Extenso y fatigoso es el camino recorrido y más de uno podría preguntarse si los objetivos alcanzados son suficientes para justificar la larga marcha. Hay mucho para resaltar en el balance, pero no hay dudas de que la democracia está en mora, sobre todo por tribunales morosos, por no llamarlos cómplices de conciencia, que todavía aguantan sin tramitar los expedientes de los terroristas encausados por crímenes de lesa humanidad. Si no fuera por tanto fallo pendiente, a lo mejor el debate sobre el feriado carecería de sentido, pero la fecha, en colorado o en negro, sigue ahí para recordar a todos que la lucha continúa. Y seguirá después que desaparezcan las generaciones que estuvieron involucradas de manera directa, porque la experiencia histórica demuestra, aquí y en el mundo, que estas llamas sólo se apagan con verdad y con justicia.

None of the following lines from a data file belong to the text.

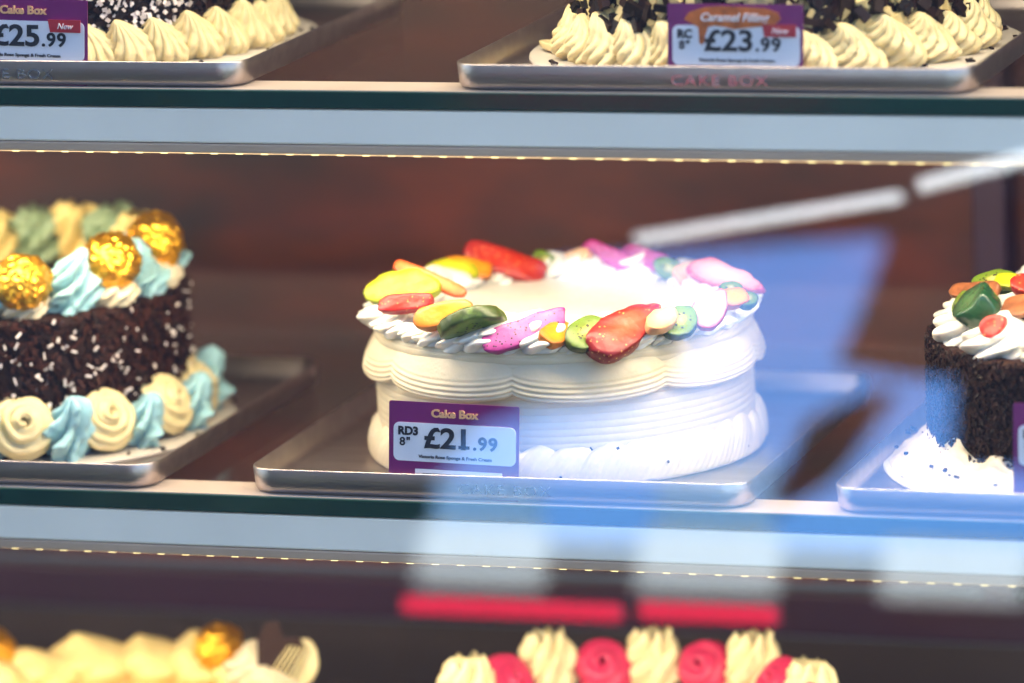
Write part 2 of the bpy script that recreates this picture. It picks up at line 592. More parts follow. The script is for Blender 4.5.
SHELF_Z = (-0.2414, 0.0, 0.2414)
SHELF_TXT = ('lower glass shelf carrying the pink rosette cake, mostly below the picture', 'middle glass shelf with a pale metal front rail, under the fruit topped cake', 'upper glass shelf with a pale metal front rail, above the fruit topped cake')
for si, z in enumerate(SHELF_Z):
    sh = empty('glass_shelf', (0, 0, z), SHELF_TXT[si], 'shelf', 'glass shelves of the case')
    m1 = MB(); m1.box(-1.19, 0.89, 0.0025, 0.46, 0.0012, 0.0105); m1.build('glass_plate', SHELF_GLASS, sh)
    m1 = MB(); m1.box(-1.19, 0.89, 0.0, 0.0022, 0.0008, 0.0108); m1.build('plate_edge', GLASS_EDGE, sh, bevel=0.0006)
    m1 = MB(); m1.box(-1.19, 0.89, 0.001, 0.036, -0.0205, 0.0); m1.build('front_rail', RAIL, sh, bevel=0.0012)
    m1 = MB(); m1.box(-1.19, 0.89, 0.0024, 0.034, 0.0106, 0.0112); m1.build('rail_cover', RAIL_TOP, sh)
    m1 = MB(); m1.box(-1.19, 0.89, 0.0006, 0.034, -0.0262, -0.0208); m1.build('rail_lip', RAIL_LIP, sh, bevel=0.0008)
    st = MB(); st.box(-1.19, 0.89, 0.0065, 0.017, -0.0276, -0.0264); tape = st.build('led_strip', LED_TAPE, sh)
    dots = MB()
    x = -1.18
    while x < 0.88:
        dots.box(x, x + 0.0042, 0.0060, 0.0166, -0.0278, -0.0266)
        x += 0.0156
    dots.build('led_chip', LED_DOT, tape)['kind'] = 'stuff'
    for bx in (-0.95, -0.05 + 0.35, 0.8):
        m1 = MB(); m1.box(bx - 0.009, bx + 0.009, 0.04, 0.497, -0.0165, -0.0015); m1.build('bracket_arm', DARK_METAL, sh, bevel=0.001)

# ---------------------------------------------------------------- trays
def tray_mesh(w, d, h, r=0.016, t=0.0013):
    """pressed sheet tray: rounded corners, rolled foot, plain upright lip"""
    rings = []
    def ring(off, z, rr):
        return [(x + off - w / 2, y + off, z) for x, y in rrect(w - 2 * off, d - 2 * off, max(rr, 0.002), 7)]
    prof = [(0.006, 0.0, r - 0.004), (0.0022, 0.0008, r - 0.001), (0.0008, 0.0030, r), (0.0, h - 0.0008, r), (0.0004, h, r), (t, h - 0.0002, r - t), (t + 0.0006, 0.005, r - t), (0.0042, 0.0022, r - 0.003), (0.008, 0.0013, r - 0.005)]
    v, f = [], []
    for off, z, rr in prof:
        v += ring(off, z, rr)
    n_ = len(v) // len(prof)
    for j in range(len(prof) - 1):
        for i in range(n_):
            a, b_ = j * n_ + i, j * n_ + (i + 1) % n_
            f.append((a, b_, b_ + n_, a + n_))
    f.append(tuple(range(n_))[::-1])
    f.append(tuple((len(prof) - 1) * n_ + i for i in range(n_)))
    return mesh('tray_pan', v, f)


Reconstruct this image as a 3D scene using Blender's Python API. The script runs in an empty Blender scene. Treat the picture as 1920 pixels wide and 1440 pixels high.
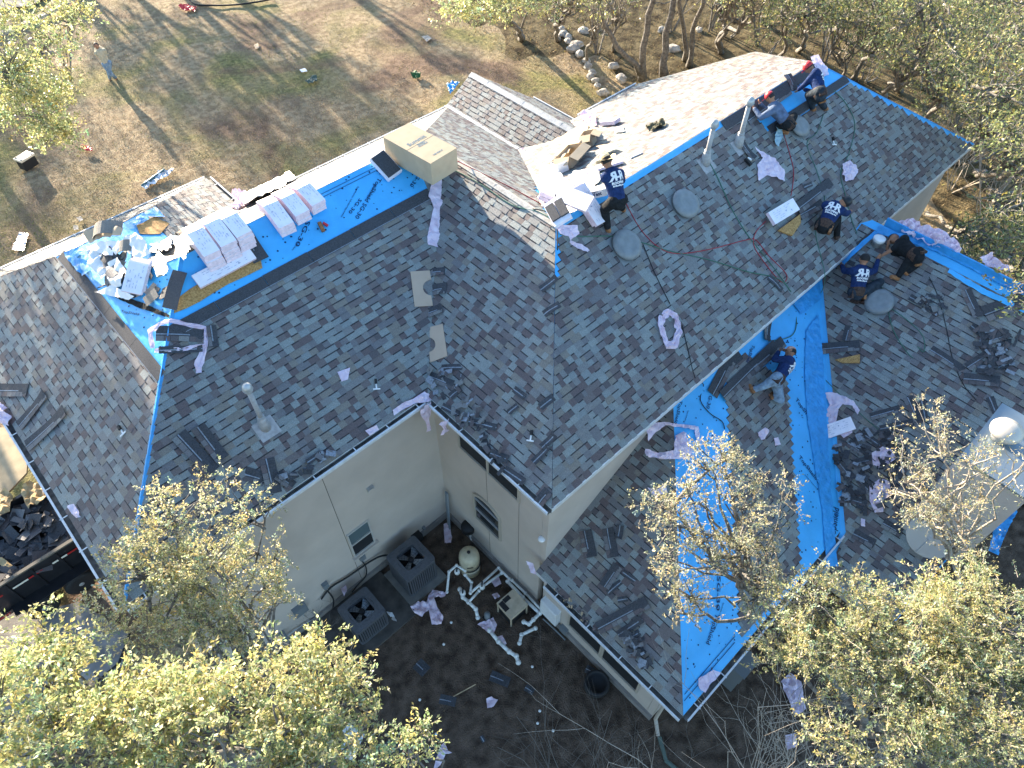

Que la reflexión de estos días ilumine a la sociedad actual, con sus progresos y conflictos, aunque sea para recordar que una sociedad que está viva y libre nunca es bucólica ni resignada. Ningún disenso debería asustar a nadie, pero la justicia social es parte irrenunciable de los derechos humanos que fueron violados de tantas maneras por el terrorismo de Estado y sus continuadores ideológico-políticos, por sus cómplices abiertos o subrepticios, por los idiotas útiles de la derecha, aunque en los discursos de los poderosos la retórica maliciosa pretenda usar el disenso y la libertad para negar las dimensiones de la Justicia indispensable. El país de las “commodities” forma parte de una región que todavía mantiene sumergidos a 200 millones de sus 530 millones de habitantes y no hay otra razón que los privilegios consentidos para tanta injusticia sin misericordia. Tal vez una resolución adecuada del conflicto con productores agropecuarios sea un paso más hacia la igualdad de oportunidades y la redistribución de las riquezas. Si la política no sirve para eso, jamás podrá recuperar la confianza de las mayorías populares.